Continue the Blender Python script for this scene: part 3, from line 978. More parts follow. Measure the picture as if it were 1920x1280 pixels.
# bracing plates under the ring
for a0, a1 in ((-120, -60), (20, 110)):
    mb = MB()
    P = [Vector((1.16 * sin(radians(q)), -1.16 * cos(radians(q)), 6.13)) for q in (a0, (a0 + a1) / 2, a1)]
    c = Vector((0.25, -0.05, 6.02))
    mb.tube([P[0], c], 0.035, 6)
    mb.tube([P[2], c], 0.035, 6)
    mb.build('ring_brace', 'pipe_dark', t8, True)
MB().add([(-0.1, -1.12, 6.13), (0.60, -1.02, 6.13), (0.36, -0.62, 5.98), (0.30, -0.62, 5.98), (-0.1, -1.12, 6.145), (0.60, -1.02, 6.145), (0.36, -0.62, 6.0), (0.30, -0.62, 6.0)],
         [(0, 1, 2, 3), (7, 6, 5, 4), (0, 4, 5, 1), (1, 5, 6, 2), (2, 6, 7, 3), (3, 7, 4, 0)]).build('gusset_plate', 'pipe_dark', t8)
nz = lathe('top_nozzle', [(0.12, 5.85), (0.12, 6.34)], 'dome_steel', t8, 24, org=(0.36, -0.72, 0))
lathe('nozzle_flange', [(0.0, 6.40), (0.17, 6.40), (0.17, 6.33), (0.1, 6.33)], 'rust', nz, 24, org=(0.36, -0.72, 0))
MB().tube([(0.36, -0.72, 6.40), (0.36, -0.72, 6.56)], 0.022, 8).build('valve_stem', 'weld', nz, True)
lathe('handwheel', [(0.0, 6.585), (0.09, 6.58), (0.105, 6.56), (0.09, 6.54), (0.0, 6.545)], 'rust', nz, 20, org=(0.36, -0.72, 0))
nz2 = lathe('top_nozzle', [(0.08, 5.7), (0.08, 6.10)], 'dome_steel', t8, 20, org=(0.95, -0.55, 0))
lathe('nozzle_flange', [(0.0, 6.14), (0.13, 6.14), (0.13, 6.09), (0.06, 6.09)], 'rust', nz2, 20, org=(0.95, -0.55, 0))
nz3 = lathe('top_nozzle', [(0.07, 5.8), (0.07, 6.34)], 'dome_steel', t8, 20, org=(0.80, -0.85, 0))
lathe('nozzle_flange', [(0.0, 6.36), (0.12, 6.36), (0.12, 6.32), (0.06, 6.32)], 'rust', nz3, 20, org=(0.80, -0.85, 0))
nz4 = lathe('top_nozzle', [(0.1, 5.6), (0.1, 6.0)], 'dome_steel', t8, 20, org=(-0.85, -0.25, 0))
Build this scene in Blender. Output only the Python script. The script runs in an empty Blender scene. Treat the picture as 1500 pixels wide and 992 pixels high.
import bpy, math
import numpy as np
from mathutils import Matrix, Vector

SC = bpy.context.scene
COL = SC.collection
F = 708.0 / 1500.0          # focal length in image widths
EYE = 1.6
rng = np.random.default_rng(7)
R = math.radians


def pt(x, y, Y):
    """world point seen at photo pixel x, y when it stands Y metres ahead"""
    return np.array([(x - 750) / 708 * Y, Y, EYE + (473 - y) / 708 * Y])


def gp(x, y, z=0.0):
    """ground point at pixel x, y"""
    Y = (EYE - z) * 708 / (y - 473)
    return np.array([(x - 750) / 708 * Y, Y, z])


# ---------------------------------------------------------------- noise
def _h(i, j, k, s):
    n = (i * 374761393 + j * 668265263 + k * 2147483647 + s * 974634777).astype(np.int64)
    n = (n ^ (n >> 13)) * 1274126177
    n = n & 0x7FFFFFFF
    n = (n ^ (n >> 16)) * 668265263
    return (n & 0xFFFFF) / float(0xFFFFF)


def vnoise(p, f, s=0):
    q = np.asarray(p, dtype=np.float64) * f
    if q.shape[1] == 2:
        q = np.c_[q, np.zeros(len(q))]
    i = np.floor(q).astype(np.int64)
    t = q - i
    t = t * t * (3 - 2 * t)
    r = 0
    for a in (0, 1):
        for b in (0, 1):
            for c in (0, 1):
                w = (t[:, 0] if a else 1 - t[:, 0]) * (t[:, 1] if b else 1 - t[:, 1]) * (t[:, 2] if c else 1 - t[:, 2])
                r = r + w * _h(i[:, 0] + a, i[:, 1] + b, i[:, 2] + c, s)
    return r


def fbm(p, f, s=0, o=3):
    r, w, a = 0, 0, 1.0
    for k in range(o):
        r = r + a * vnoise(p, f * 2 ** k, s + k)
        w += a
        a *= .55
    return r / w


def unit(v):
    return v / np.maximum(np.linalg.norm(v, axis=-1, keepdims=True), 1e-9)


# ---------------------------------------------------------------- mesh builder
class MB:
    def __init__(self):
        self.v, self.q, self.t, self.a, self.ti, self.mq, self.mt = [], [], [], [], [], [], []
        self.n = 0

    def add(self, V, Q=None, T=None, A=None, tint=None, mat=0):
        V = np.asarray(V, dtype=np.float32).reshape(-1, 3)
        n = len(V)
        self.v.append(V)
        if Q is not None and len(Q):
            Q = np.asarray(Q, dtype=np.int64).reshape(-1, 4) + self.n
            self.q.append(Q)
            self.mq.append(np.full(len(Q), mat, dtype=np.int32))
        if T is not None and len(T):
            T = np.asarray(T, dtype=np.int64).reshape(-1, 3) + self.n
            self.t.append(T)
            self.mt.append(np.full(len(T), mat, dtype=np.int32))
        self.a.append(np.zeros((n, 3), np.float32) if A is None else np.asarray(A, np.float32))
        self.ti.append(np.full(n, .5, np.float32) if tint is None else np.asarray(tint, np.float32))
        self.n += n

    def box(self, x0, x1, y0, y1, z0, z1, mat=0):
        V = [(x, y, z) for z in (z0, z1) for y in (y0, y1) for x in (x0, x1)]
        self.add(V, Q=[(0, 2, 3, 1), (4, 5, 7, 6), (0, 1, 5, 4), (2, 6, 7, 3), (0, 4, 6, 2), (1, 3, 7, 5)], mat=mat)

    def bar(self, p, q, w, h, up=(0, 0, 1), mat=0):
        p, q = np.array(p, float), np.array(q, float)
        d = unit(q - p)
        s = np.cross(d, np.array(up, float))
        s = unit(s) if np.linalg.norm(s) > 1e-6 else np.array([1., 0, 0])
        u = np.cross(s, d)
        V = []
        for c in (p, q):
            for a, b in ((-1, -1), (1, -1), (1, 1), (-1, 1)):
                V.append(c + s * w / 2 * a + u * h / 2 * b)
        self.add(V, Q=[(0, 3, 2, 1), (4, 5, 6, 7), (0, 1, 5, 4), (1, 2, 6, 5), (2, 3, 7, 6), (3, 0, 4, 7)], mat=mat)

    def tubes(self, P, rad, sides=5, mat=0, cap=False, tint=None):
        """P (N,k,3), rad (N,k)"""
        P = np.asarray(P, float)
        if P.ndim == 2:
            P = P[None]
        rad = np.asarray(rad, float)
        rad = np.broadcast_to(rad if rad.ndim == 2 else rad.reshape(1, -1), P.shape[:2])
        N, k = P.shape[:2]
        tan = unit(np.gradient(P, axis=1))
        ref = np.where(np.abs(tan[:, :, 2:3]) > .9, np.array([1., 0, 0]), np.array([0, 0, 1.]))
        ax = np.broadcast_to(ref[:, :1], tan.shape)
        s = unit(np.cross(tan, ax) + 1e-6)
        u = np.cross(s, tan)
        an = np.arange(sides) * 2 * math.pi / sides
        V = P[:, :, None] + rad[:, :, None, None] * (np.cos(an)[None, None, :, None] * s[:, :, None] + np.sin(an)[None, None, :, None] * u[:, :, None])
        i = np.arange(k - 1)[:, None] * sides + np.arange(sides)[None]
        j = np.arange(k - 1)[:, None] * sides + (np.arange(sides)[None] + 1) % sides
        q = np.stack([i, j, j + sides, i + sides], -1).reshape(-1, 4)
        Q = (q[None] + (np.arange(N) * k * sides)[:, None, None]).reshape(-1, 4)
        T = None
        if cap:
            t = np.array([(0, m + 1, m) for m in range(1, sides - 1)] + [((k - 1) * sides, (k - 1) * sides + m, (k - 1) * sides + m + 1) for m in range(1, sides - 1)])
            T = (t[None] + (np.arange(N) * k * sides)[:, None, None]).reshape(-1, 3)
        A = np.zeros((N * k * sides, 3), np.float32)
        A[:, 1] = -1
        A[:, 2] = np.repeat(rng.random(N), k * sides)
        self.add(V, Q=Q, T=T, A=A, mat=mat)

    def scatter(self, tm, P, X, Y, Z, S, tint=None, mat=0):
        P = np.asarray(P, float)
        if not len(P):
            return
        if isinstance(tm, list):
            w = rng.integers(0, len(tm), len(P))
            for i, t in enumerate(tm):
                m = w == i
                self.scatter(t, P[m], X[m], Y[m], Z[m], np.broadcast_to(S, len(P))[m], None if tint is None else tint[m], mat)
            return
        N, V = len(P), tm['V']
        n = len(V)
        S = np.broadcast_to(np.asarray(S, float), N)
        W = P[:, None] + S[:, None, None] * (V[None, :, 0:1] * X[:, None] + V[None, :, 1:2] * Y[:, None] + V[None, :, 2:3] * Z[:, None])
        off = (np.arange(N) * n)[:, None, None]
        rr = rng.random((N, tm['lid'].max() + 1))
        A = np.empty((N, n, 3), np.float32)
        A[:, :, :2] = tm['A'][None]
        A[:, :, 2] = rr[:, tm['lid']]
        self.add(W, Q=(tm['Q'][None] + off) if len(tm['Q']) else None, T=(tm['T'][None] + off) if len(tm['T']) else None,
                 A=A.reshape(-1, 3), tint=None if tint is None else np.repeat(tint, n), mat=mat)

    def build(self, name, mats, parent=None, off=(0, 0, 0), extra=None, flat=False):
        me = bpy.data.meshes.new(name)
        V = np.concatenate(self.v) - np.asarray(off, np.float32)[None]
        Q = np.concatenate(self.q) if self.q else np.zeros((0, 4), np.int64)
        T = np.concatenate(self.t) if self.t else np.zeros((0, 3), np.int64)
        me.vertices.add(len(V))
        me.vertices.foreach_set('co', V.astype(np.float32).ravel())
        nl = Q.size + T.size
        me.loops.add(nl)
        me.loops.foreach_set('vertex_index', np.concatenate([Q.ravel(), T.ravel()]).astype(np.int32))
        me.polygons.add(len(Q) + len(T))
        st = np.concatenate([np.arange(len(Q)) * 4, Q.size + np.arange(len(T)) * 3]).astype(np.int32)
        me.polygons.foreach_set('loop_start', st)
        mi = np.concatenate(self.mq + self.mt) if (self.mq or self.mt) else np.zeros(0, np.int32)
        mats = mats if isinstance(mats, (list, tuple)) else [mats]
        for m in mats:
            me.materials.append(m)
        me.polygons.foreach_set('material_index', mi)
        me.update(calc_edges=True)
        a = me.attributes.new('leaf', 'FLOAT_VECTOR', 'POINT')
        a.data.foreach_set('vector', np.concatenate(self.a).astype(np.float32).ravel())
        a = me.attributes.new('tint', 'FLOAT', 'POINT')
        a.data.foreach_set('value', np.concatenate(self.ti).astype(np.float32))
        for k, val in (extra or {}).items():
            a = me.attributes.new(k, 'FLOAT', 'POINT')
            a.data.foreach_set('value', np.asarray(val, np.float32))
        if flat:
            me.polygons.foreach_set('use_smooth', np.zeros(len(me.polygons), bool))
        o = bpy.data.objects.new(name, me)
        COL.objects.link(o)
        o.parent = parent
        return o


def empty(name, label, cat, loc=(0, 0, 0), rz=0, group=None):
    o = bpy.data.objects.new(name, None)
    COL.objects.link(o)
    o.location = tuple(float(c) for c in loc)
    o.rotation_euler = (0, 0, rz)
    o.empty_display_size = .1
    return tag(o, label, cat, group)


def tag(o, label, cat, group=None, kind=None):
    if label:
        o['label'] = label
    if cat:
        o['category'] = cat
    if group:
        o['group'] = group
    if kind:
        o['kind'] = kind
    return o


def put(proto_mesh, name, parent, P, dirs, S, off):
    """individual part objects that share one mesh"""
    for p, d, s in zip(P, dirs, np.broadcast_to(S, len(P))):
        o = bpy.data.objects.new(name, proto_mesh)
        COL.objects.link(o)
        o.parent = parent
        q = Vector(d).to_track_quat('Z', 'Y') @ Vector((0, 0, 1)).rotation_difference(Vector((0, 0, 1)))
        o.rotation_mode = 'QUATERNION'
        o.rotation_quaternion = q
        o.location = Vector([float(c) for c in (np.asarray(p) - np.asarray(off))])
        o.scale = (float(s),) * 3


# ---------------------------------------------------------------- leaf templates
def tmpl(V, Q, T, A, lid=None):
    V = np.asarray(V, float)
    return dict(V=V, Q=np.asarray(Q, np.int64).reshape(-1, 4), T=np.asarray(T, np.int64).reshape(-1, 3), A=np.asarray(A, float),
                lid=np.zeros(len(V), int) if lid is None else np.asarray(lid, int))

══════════

— Directions for this task —
Return the exact lines from the line with "Build this scene" to the line with "from mathutils import Matrix, Vector", inclusive of both, with nothing added.

— Reply —
Build this scene in Blender. Output only the Python script. The script runs in an empty Blender scene. Treat the picture as 1500 pixels wide and 992 pixels high.
import bpy, math
import numpy as np
from mathutils import Matrix, Vector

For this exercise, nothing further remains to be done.